Im Zeitpunkt des Eingangs des Eröffnungsantrags bei Gericht am 31.5.2013 konnte die Gläubigerin lediglich noch die rückständigen Sozialversicherungsbeiträge für die Monate März und April 2013 geltend machen, weil die bereits am 24.5.2013 den Betrag von 1.130,90 Euro an den mit der Vollstreckung beauftragten Gerichtsvollzieher gezahlt hatte. Zwar ist der Leistungserfolg, auf den es maßgeblich ankommt, nicht bereits am 24.5.2013 sondern erst am 31.5.2013 eingetreten. Vorliegend ist indes zu berücksichtigen, dass die Vorschrift des § 815 Abs. 3 ZPO auf die vom Schuldner an den Gerichtsvollzieher freiwillig geleistete Zahlung mit der Folge entsprechende Anwendung findet, dass die Zahlung bereits am 24.5.2013 im Gefahrenbereich des Gläubigers angekommen war. Vollstreckungsrechtlich führt dies dazu, dass der Gläubiger in dem fraglichen Umfang die Vollstreckung nicht mehr fortsetzen kann (BGH NJW 2009, 1085). Dies trifft auch für die Stellung eines Insolvenzantrags. Denn hierbei handelt es sich um eine Maßnahme der Gesamtvollstreckung. Das Insolvenzverfahren unterscheidet sich nur durch die Geltung des Gleichbehandlungsgrundsatzes von der Einzelzwangsvollstreckung, in dem der Prioritätsgrundsatz gilt (vgl. Müko-Stürner, InsO, Einl. Rdn. 1). Vor diesem Hintergrund fehlt das Rechtsschutzinteresse für einen Insolvenzantrag, wenn bei Antragstellung der geschuldete Betrag bereits beim mit der Einzelzwangsvollstreckung beauftragten Gerichtsvollzieher eingegangen war.
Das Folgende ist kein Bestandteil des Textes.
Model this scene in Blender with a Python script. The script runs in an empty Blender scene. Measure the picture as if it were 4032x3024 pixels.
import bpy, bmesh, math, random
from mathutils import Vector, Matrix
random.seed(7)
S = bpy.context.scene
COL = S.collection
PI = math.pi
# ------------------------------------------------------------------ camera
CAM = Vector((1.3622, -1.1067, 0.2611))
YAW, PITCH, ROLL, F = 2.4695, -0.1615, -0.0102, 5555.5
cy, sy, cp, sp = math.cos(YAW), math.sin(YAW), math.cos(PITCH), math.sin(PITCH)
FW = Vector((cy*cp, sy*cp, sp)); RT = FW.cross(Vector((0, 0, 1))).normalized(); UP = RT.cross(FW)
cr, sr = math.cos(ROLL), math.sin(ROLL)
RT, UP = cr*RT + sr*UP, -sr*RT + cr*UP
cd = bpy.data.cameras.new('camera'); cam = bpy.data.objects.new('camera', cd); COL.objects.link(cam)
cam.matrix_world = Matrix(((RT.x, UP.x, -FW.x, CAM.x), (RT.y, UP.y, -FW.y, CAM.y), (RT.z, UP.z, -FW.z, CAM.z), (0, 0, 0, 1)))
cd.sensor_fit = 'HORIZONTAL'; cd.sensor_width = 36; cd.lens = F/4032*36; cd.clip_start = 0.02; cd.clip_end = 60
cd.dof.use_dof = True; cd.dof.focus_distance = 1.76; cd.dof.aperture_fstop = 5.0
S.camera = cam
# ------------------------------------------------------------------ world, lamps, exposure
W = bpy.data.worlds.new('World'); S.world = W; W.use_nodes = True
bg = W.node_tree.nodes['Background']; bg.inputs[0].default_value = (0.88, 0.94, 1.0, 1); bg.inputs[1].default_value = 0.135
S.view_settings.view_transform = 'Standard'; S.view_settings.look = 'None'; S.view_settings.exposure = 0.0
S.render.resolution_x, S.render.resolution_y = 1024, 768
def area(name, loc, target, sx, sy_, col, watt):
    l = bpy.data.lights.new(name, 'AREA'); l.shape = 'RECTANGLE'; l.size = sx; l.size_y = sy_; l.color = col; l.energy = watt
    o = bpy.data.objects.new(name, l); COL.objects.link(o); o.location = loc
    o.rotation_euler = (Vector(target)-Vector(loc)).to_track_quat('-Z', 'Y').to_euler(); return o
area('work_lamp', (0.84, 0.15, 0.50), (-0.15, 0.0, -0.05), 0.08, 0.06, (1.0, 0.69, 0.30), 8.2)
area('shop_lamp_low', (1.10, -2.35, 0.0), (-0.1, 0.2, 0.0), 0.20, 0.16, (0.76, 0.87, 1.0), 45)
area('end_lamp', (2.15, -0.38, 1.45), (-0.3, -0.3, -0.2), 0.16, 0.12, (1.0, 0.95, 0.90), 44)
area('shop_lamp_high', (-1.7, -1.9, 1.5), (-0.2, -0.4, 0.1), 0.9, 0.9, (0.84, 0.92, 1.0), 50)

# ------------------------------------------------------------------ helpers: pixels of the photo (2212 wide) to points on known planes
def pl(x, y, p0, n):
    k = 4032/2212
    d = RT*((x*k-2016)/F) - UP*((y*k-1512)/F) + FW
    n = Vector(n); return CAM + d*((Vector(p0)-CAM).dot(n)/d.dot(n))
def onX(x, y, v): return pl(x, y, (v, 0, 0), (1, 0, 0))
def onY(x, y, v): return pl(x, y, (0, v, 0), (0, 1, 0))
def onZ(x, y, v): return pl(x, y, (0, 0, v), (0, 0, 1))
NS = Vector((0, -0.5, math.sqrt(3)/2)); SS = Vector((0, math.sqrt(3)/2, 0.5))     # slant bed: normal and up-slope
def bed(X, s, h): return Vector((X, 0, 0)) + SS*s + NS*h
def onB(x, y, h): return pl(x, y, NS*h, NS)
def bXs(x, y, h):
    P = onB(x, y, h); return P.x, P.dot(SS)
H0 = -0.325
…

Hätte die die Gläubigerin vor Stellung ihres Insolvenzantrags den Gerichtsvollzieher um Sachstandsmitteilung gebeten, wozu auf Grund ihres Vollstreckungsauftrag vom 28.3.2013 Veranlassung bestand, hätte sie Kenntnis vom Zahlungseingang erhalten und den Insolvenzantrag jedenfalls nicht wegen der rückständigen Beiträge für Monate November und Dezember 2012 sowie Januar und Februar 2013 gestellt.

Wegen der zur Zeit der Antragstellung noch verfolgbaren Ansprüche für die Monate März und April 2013 war Insolvenzantrag ebenfalls unzulässig, weil die Gläubigerin den Insolvenzgrund der Zahlungsunfähigkeit nicht glaubhaft gemacht hatte. Sie hatte sich in ihrem Antrag vom 28.5.2013 allein auf die Rechtsprechung des Bundesgerichtshofs berufen, nach der es in der Regel zur Glaubhaftmachung des Insolvenzgrundes der Zahlungsunfähigkeit genügt, wenn der Schuldner über einen Zeitraum von mehr als 6 Monaten die Gesamtsozialversicherungsbeiträge nicht an den Sozialversicherungsträger abgeführt hat. Dies war bei Antragstellung nicht (mehr) der Fall. Offen standen zu diesem Zeitpunkt lediglich noch Forderungen für zwei Monate. Für diesen Zeitraum tritt die vom BGH bejahte Indizwirkung für den Eintritt der Zahlungsunfähigkeit nicht ein. Vielmehr bedurfte es insoweit der Glaubhaftmachung nach Maßgabe des § 294 ZPO. Der dort genannten Beweismittel hat sich die Gläubigerin nicht bedient.

Dieser Beschluss kann von jeder antragstellenden Partei innerhalb von zwei Wochen ab Zustellung beim Insolvenzgericht mit der sofortigen Beschwerde angefochten werden (§ 34 InsO).